O VERNÁCULO MALTRATADO PELO JUDICIÁRIO
Matéria assinada por Sandra Denardin, no jornal Zero Hora, exalta a iniciativa do Tribunal de Justiça do Rio Grande do Sul, editando “um guia de linguagem simples” destinado aos juízes. Segundo a jornalista, “o material, que está sendo distribuído para comarcas de todo o Estado do Rio Grande do Sul, traz uma série de orientações sobre como simplificar a linguagem utilizada tanto interna como externamente, a fim de facilitar a compreensão dos atos e das decisões e promover inclusão social, transparência e cidadania”.

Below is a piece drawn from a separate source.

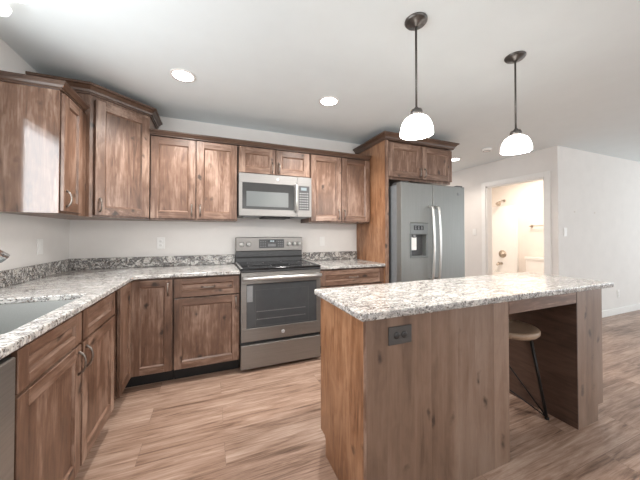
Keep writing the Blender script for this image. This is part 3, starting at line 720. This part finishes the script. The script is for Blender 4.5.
# ------------------------------------------------------------------ lamps
def lamp_light(name, loc, power, color, r=.05, kind='POINT'):
    d = bpy.data.lights.new(name, kind); d.energy = power; d.color = color; d.shadow_soft_size = r
    if kind == 'SPOT': d.spot_size = math.radians(140); d.spot_blend = .6
    o = bpy.data.objects.new(name, d); COL.objects.link(o); o.location = loc
def pendant(x, y, label):
    t = thing('pendant_lamp', label, 'pendant lamp', (x, y, 1.80), 0, 'pendants over the island')
    b = MB(); b.lathe([(0, 0), (.062, 0), (.062, -.006), (.054, -.016), (.02, -.024), (.010, -.034), (0, -.034)], (x, y, H - .0005), BRONZE); b.build('canopy', t)
    MB().tube([(x, y, H - .030), (x, y, 1.945)], .0058, BRONZE, 10).build('rod', t)
    MB().lathe([(0, .045), (.010, .045), (.014, .036), (.030, .030), (.034, .018), (.034, -.004), (0, -.004)], (x, y, 1.905), BRONZE, 28).build('socket_cap', t)
    pr_ = [(r_ * .915, h_) for r_, h_ in [(.032, .104), (.048, .100), (.070, .085), (.086, .060), (.095, .028), (.097, 0), (.094, 0), (.092, .028), (.083, .057), (.067, .081), (.046, .096), (.030, .100)]]
    MB().lathe(pr_, (x, y, 1.797), SHADE, 40).build('shade', t)
    lamp_light('pendant_bulb_light', (x, y, 1.80), 14, (1, .93, .86), .06)
pendant(2.262, -1.961, 'white glass dome pendant over the left half of the island')
pendant(3.100, -1.965, 'white glass dome pendant over the right half of the island')
def downlight(x, y, label, p=44, col=(1, .97, .93), r=.072):
    t = thing('recessed_light', label, 'ceiling light', (x, y, H - .004), 0, 'recessed ceiling lights')
    MB().lathe([(r, -.0005), (r + .018, -.0005), (r + .018, -.004), (r, -.006), (r, -.0005)], (x, y, H), TRIM, 40).build('trim_ring', t)
    MB().lathe([(0, -.0008), (r - .001, -.0008), (r - .001, -.0035), (0, -.0035)], (x, y, H), DIFF, 40).build('lens', t)
    lamp_light('downlight_light', (x, y, H - .03), p, col, .06, 'SPOT')
downlight(.998, -.883, 'round recessed ceiling light in front of the diagonal corner cabinet')
downlight(2.181, -.934, 'round recessed ceiling light in front of the microwave and range')
downlight(4.83, .07, 'recessed hall ceiling light half hidden behind the refrigerator cabinet', 20, (1, .88, .77))
t = thing('smoke_detector', 'small white smoke detector on the ceiling before the bathroom wall', 'smoke detector', (4.80, -.50, H - .034))
MB().lathe([(0, 0), (.062, 0), (.062, -.012), (.055, -.028), (.035, -.034), (0, -.034)], (4.80, -.50, H - .0005), WHITEP, 32).build('body', t)
MB().lathe([(.04, -.0322), (.046, -.0305), (.046, -.0335), (.04, -.0350), (.04, -.0322)], (4.80, -.50, H - .0005), GREYP, 32).build('vent_ring', t)
t = thing('ceiling_lamp', 'white glass ceiling lamp over the sink, cut off by the top left corner', 'ceiling lamp', (.22, -1.42, 2.2))
MB().lathe([(0, 0), (.06, 0), (.06, -.015), (.03, -.03), (0, -.03)], (.22, -1.42, H - .0005), BRONZE).build('canopy', t)
for x, y in ((0.334, -1.460), (0.189, -1.316)):
    MB().lathe([(0, 0), (.03, .002), (.055, .014), (.062, .036), (.045, .058), (.02, .070), (0, .070)], (x, y, 2.352), SHADEL, 28).build('shade', t)
    MB().tube([(.22, -1.42, H - .025), (x, y, 2.42)], .006, BRONZE, 8).build('arm', t)
# ------------------------------------------------------------------ bathroom things
t = thing('bathtub', 'white bathtub seen through the doorway at the end of the bathroom', 'bathtub', (6.43, .98, 0))
b = MB(); b.prism(rrect(5.68, 7.19, .60, 1.39, .02), 0, .40, ACRYL, [rrect(5.78, 7.08, .68, 1.32, .12)]); b.build('tub_shell', t, bevel=.008)
MB().box(5.79, 7.07, .69, 1.31, .05, .07, ACRYL, 0).build('tub_floor', t)
t = thing('tub_surround', 'glossy white shower surround panels above the bathtub', 'shower surround', (6.43, 1.0, .41))
b = MB(); b.box(7.175, 7.199, .585, 1.398, .401, 1.85, ACRYL, .004); b.box(5.68, 7.175, 1.375, 1.398, .401, 1.85, ACRYL, .004); b.box(7.150, 7.1745, .585, .61, .401, 1.85, ACRYL, .004); b.build('panels', t)
t = thing('shower_sprayer', 'brushed nickel shower head high above the white surround', 'shower head', (7.1, .88, 1.9))
MB().tube([(7.199, .87, 1.97), (7.12, .87, 1.985), (7.06, .87, 1.955)], .009, NICKEL, 10).build('arm', t)
MB().tube([(7.065, .87, 1.96), (7.045, .87, 1.94), (7.00, .87, 1.895), (6.99, .87, 1.885)], [.012, .02, .05, .05], NICKEL, 20).build('spray_face', t)
MB().lathe([(0, 0), (-.03, -.0) if False else (.03, 0), (.03, -.006), (0, -.008)], (7.199, .87, 1.97), NICKEL, 20, 'x').build('flange', t)
t = thing('shower_valve', 'round nickel shower valve with lever on the surround', 'faucet', (7.15, .90, .79))
MB().lathe([(0, 0), (.085, 0), (.08, -.008), (.03, -.012), (.025, -.05), (0, -.052)], (7.1745, .905, .80), NICKEL, 32, 'x').build('escutcheon', t)
MB().tube([(7.13, .905, .80), (7.115, .88, .775), (7.11, .865, .75)], [.012, .01, .008], NICKEL, 10).build('lever', t)
t = thing('tub_spout', 'nickel tub spout low on the surround below the shower valve', 'faucet', (7.1, .93, .55))
MB().tube([(7.1745, .93, .59), (7.08, .93, .588), (7.03, .93, .565)], [.03, .028, .022], NICKEL, 16).build('spout', t)
MB().lathe([(0, 0), (.008, 0), (.008, .022), (0, .024)], (7.07, .93, .612), NICKEL, 12).build('diverter_knob', t)
t = thing('towel_bar', 'thin nickel towel bar on the bathroom wall above the toilet tank', 'towel bar', (7.14, .1, 1.40))
MB().tube([(7.135, .335, 1.40), (7.135, -.30, 1.40)], .008, NICKEL, 10).build('bar', t)
for y in (.325, -.29):
    MB().lathe([(0, 0), (.028, 0), (.028, -.008), (.012, -.014), (.012, -.075), (0, -.078)], (7.1995, y, 1.40), NICKEL, 20, 'x').build('post', t)
t = thing('toilet', 'white toilet whose tank shows through the doorway above the island counter', 'toilet', (6.9, .13, 0))
b = MB(); b.prism(rrect(6.985, 7.185, -.10, .33, .03), .38, .745, PORC); tk = b.build('tank', t, bevel=.006)
b = MB(); b.prism(rrect(6.972, 7.192, -.115, .345, .03), .7455, .785, PORC); b.build('tank_lid', t, bevel=.008)
b = MB(); b.lathe([(0, 0), (.13, 0), (.12, .05), (.10, .2), (.15, .33), (.20, .38), (.20, .40), (0, .40)], (6.72, .115, 0), PORC, 32); b.prism(rrect(6.75, 7.10, .0, .23, .03), .12, .379, PORC); b.build('bowl', t)
b = MB(); b.lathe([(0, 0), (.205, 0), (.205, .025), (0, .03)], (6.72, .115, .4005), PORC, 32); b.build('seat_lid', t)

Mas, além de servir como notícia, a matéria vem carregada de críticas. Para a jornalista, “o Poder Judiciário brasileiro, além de priorizar a linguagem técnica e rebuscada, mantém o uso de expressões em latim, em total dissonância com a realidade de seus jurisdicionados, os cidadãos brasileiros”. E a autora da matéria insta o Poder Judiciário a descer “do seu pedestal” e a “falar de igual para igual com o cidadão”.
Não é bem assim, porém. O que o Poder Judiciário menos usa é a linguagem técnica. Essa, a linguagem técnica é a da lei, a das expressões em termos estritamente jurídicos. A linguagem usada pelo Judiciário é o “dialeto juridiquês”, uma invencionice avessa a regras gramáticais básicas, como a sintaxe, e embebida em adjetivos e advérbios dos quais não se serve a lei, senão em casos estritamente necessários. E esse “dialeto juridiquês”, no qual se esbalda a jurisprudência, passa a léguas de distância da clareza e da concisão. Nele não há um espaço definido para o sujeito, o predicado e o complemento, que são a base da oração. Tais elementos da gramática somem no labirinto de prolixas e sonolentas lengalengas, que se instalam nos votos de desembargadores e ministros.
Para quem não domina perfeitamente o vernáculo, os termos rebuscados do “dialeto juridiquês” passam a falsa impressão de que se trata de linguagem jurídica. Mas, assim não é. Marcada pela propriedade, a linguagem do Direito não é labiríntica, tortuosa, hieroglífica.
Não deixa de ter razão a jornalista, quando critica o uso do latim. E isso, por uma razão muito simples: o emprego do latim por quem não domina o idioma de Cícero, não passa de linguajar de papagaio. É só repetição de quem ouviu aqueles sons, mas não sabe o que diz. O latim foi excluído do currículo escolar brasileiro há quase setenta anos. Juízes, desembargadores e ministros brasileiros, em sua maioria, nem era nascidos, quando a supressão do latim deu início à derrocada na arte de saber ler e escrever. Nenhum daqueles que militam na área jurídica do serviço público de hoje saberia conceituar o “ablativo absoluto”, ou apontar o sujeito, numa frase latina, identificando a declinação a que ele pertence, com o respectivo genitivo. E muito menos saberia conjugar o predicado.
Assim que, ao utilizarem o latim, os magistrados de hoje – não os de quarenta anos atrás – estão “em total dissonância” não só “com a realidade de seus jurisdicionados”, como diz a jornalista, mas também, com seu próprio saber.